# Short exercise
Retype nothing but the lines from the start of the material up to and including the line with "import numpy as np". Pictures don't belong in the copy.

# Available data
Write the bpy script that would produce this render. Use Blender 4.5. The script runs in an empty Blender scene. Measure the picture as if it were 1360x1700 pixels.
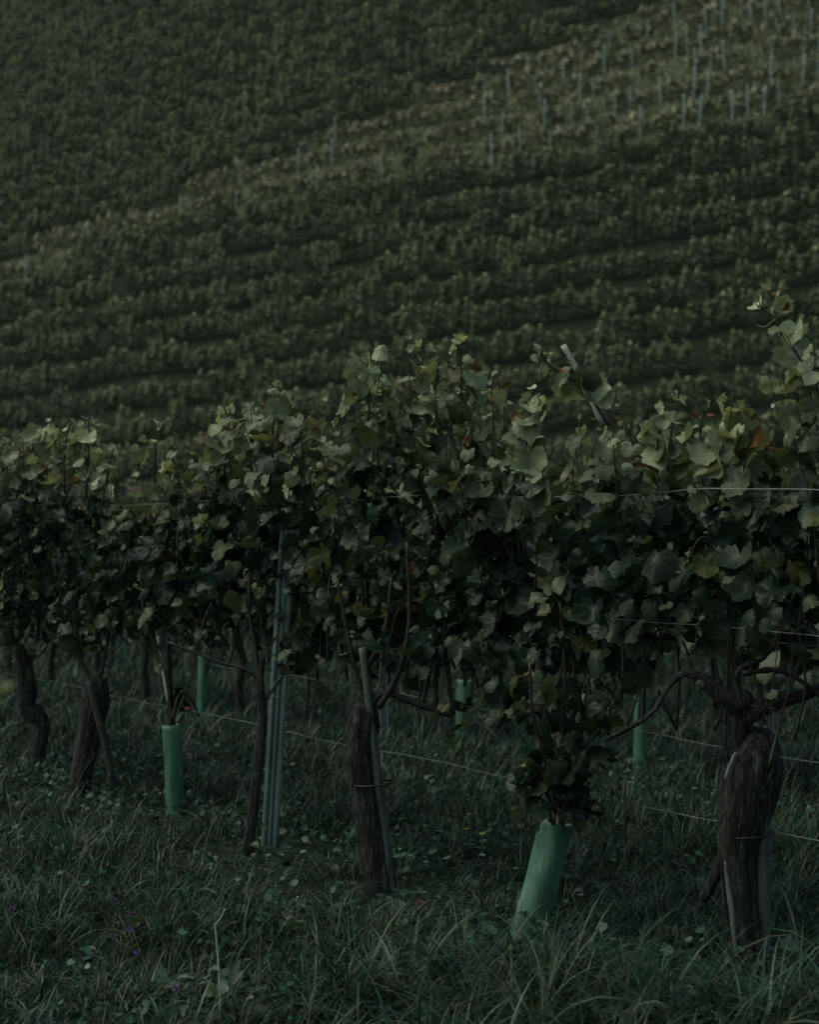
import bpy, math
import numpy as np

rng = np.random.default_rng(11)
SC = bpy.context.scene
COL = SC.collection
F, CX, HY, EYE = 2833.0, 680.0, 799.0, 1.57      # focal length in photo pixels, principal column, horizon line, eye height
U = np.array([-.612, .791])                      # direction of the vine rows (x, y)
NRM = np.array([.791, .612])                     # across the rows, away from the camera
R0 = np.array([1.074, 5.385])                    # foot of the nearest vine


# ------------------------------------------------------------------ helpers
def pt(px, py, d):
    return np.array([(px - CX) / F * d, d, EYE - (py - HY) / F * d])


def row_xy(t, off=0.0, q=0.0):
    return R0 + U * t + NRM * (off + q)


def t_of_px(px, off=0.0):
    k = (px - CX) / F
    b = R0 + NRM * off
    return (b[0] - k * b[1]) / (k * U[1] - U[0])


def smoothstep(a, b, x):
    t = np.clip((x - a) / (b - a), 0, 1)
    return t * t * (3 - 2 * t)


_hk = [(rng.uniform(0, 6.28), rng.uniform(-1, 1, 2)) for _ in range(10)]


def waves(x, y, scale, amp):
    v = 0.0
    for i, (ph, k) in enumerate(_hk):
        k = k / np.hypot(*k) * (1 + i * .37)
        v = v + np.sin((k[0] * x + k[1] * y) / scale + ph) / (1 + i * .35)
    return v * amp * .35


S0 = 83.5                                        # where the far slope starts


def slope_coord(x, d):
    xs = np.clip(x, -60, 45)
    return d + .5 * xs - .002 * xs * xs


def ground_z(x, d):
    x = np.asarray(x, float); d = np.asarray(d, float)
    near = -.055 * np.clip(d - 9, 0, 40) * smoothstep(8, 11, d)
    near = near + waves(x, d, .55, .02) + waves(x, d, 3., .03)
    s = slope_coord(x, d)
    up = 1.57 + .68 * (np.minimum(s, 190) - S0) + .105 * np.clip(x, -60, 60)
    up = up + waves(x, d, 9., .5) * smoothstep(80, 95, s) + np.clip(s - 190, 0, 400) * .3
    k = 1.2
    m = np.maximum(near, up)
    return m + k * np.log1p(np.exp(-np.abs(near - up) / k)) * smoothstep(60, 80, d)


def gz(x, d):
    return float(ground_z(x, d))


class MB:
    """collects vertices, faces and vertex colours for one mesh object"""
    def __init__(self):
        self.v, self.f, self.c, self.n = [], [], [], 0

    def add(self, v, f, col=(.1, .1, .1), mi=0):
        v = np.asarray(v, float)
        f = np.asarray(f, int)
        c = np.asarray(col, float)
        if c.ndim == 1:
            c = np.repeat(c[None, :3], len(v), 0)
        self.v.append(v); self.c.append(c[:, :3])
        self.f.append((f + self.n, mi)); self.n += len(v)

    def build(self, name, mats, parent=None, smooth=True):
        if not isinstance(mats, (list, tuple)):
            mats = [mats]
        me = bpy.data.meshes.new(name)
        v = np.concatenate(self.v); c = np.concatenate(self.c)
        me.vertices.add(len(v))
        me.vertices.foreach_set('co', v.astype(np.float32).ravel())
        loops = np.concatenate([f.ravel() for f, _ in self.f])
        sizes = np.concatenate([np.full(len(f), f.shape[1]) for f, _ in self.f])
        mis = np.concatenate([np.full(len(f), mi) for f, mi in self.f])
        starts = np.concatenate([[0], np.cumsum(sizes)[:-1]])
        me.loops.add(len(loops))
        me.loops.foreach_set('vertex_index', loops.astype(np.int32))
        me.polygons.add(len(sizes))
        me.polygons.foreach_set('loop_start', starts.astype(np.int32))
        me.polygons.foreach_set('material_index', mis.astype(np.int32))
        me.polygons.foreach_set('use_smooth', np.full(len(sizes), smooth))
        a = me.color_attributes.new('col', 'FLOAT_COLOR', 'POINT')
        a.data.foreach_set('color', np.c_[c, np.ones(len(c))].astype(np.float32).ravel())
        for m in mats:
            me.materials.append(m)
        me.update(calc_edges=True)
        o = bpy.data.objects.new(name, me)
        COL.objects.link(o)
        if parent:
            o.parent = parent
            if parent.location.length > 0:
                me.transform(__import__('mathutils').Matrix.Translation(-parent.location))
        return o


def tag(o, label, cat, group=None):
    o['label'] = label; o['category'] = cat
    if group:
        o['group'] = group
    return o


def empty(name, loc, label, cat, group=None):
    o = bpy.data.objects.new(name, None)
    COL.objects.link(o)
    o.location = [float(a) for a in loc]
    o.empty_display_size = .1
    return tag(o, label, cat, group)


def spline(p, per=6):
    """Catmull-Rom through the points (any number of columns)"""
    p = np.asarray(p, float)
    if len(p) < 3:
        k = np.linspace(0, 1, per + 1)[:, None]
        return p[0] * (1 - k) + p[-1] * k
    q = np.vstack([2 * p[0] - p[1], p, 2 * p[-1] - p[-2]])
    out = []
    for i in range(1, len(q) - 2):
        a, b, c, d = q[i - 1], q[i], q[i + 1], q[i + 2]
        for t in np.arange(per) / per:
            out.append(.5 * (2 * b + (c - a) * t + (2 * a - 5 * b + 4 * c - d) * t * t + (3 * b - a - 3 * c + d) * t ** 3))
    out.append(p[-1])
    return np.array(out)


def tube(path, rad, n=8, mult=None, cap=True):
    path = np.asarray(path, float)
    K = len(path)
    rad = np.broadcast_to(np.asarray(rad, float), (K,))
    tan = np.gradient(path, axis=0)
    tan /= np.linalg.norm(tan, axis=1)[:, None] + 1e-12
    ref = np.array([1., .13, .07]) if abs(tan[0, 0]) < .9 else np.array([0., 1., .1])
    a = ref - tan[0] * (ref @ tan[0]); a /= np.linalg.norm(a)
    A = []
    for i in range(K):
        a = a - tan[i] * (a @ tan[i]); a /= np.linalg.norm(a); A.append(a)
    A = np.array(A); B = np.cross(tan, A)
    th = np.linspace(0, 2 * np.pi, n, endpoint=False)
    r = rad[:, None] * (np.ones((K, n)) if mult is None else mult)
    v = path[:, None, :] + r[..., None] * (np.cos(th)[None, :, None] * A[:, None, :] + np.sin(th)[None, :, None] * B[:, None, :])
    v = v.reshape(-1, 3)
    i, j = np.meshgrid(np.arange(K - 1), np.arange(n), indexing='ij')
    f = np.stack([i * n + j, i * n + (j + 1) % n, (i + 1) * n + (j + 1) % n, (i + 1) * n + j], -1).reshape(-1, 4)
    if not cap:
        return [(v, f)]
    tri0 = np.array([[K * n, (q + 1) % n, q] for q in range(n)])
    tri1 = np.array([[K * n + 1, (K - 1) * n + q, (K - 1) * n + (q + 1) % n] for q in range(n)])
    v = np.vstack([v, path[0], path[-1]])
    return [(v, f), (v[:0], np.vstack([tri0, tri1]))]


def add_tube(mb, path, rad, n=8, mult=None, cap=True, col=(.1, .1, .1)):
    r = tube(path, rad, n, mult, cap)
    base = mb.n
    mb.add(r[0][0], r[0][1], col)
    if cap:
        mb.f.append((r[1][1] + base, 0))


# ------------------------------------------------------------------ materials
def mat(name):
    m = bpy.data.materials.new(name)
    m.use_nodes = True
    nt = m.node_tree
    b = nt.nodes['Principled BSDF']
    return m, nt, b


def N(nt, typ, **kw):
    n = nt.nodes.new(typ)
    for k, v in kw.items():
        setattr(n, k, v)
    return n


def noise(nt, scale, vec=None, detail=4, rough=.6):
    n = N(nt, 'ShaderNodeTexNoise')
    n.inputs['Scale'].default_value = scale
    n.inputs['Detail'].default_value = detail
    n.inputs['Roughness'].default_value = rough
    if vec is not None:
        nt.links.new(vec, n.inputs['Vector'])
    return n


def ramp(nt, fac, stops):
    r = N(nt, 'ShaderNodeValToRGB')
    el = r.color_ramp.elements
    el[0].position, el[0].color = stops[0][0], (*stops[0][1], 1)
    el[1].position, el[1].color = stops[-1][0], (*stops[-1][1], 1)
    for p, c in stops[1:-1]:
        e = el.new(p); e.color = (*c, 1)
    nt.links.new(fac, r.inputs[0])
    return r


def mapping(nt, scale):
    tc = N(nt, 'ShaderNodeTexCoord'); mp = N(nt, 'ShaderNodeMapping')
    mp.inputs['Scale'].default_value = scale
    nt.links.new(tc.outputs['Object'], mp.inputs['Vector'])
    return mp.outputs[0]


def mul(nt, a, b, typ='MULTIPLY', fac=1.0):
    m = N(nt, 'ShaderNodeMix', data_type='RGBA', blend_type=typ)
    m.inputs['Factor'].default_value = fac
    nt.links.new(a, m.inputs[6])
    if hasattr(b, 'links'):
        nt.links.new(b, m.inputs[7])
    else:
        m.inputs[7].default_value = (*b, 1)
    return m.outputs[2]


def bump(nt, b, h, strength, dist):
    n = N(nt, 'ShaderNodeBump')
    n.inputs['Strength'].default_value = strength
    n.inputs['Distance'].default_value = dist
    nt.links.new(h, n.inputs['Height'])
    nt.links.new(n.outputs[0], b.inputs['Normal'])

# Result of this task
Write the bpy script that would produce this render. Use Blender 4.5. The script runs in an empty Blender scene. Measure the picture as if it were 1360x1700 pixels.
import bpy, math
import numpy as np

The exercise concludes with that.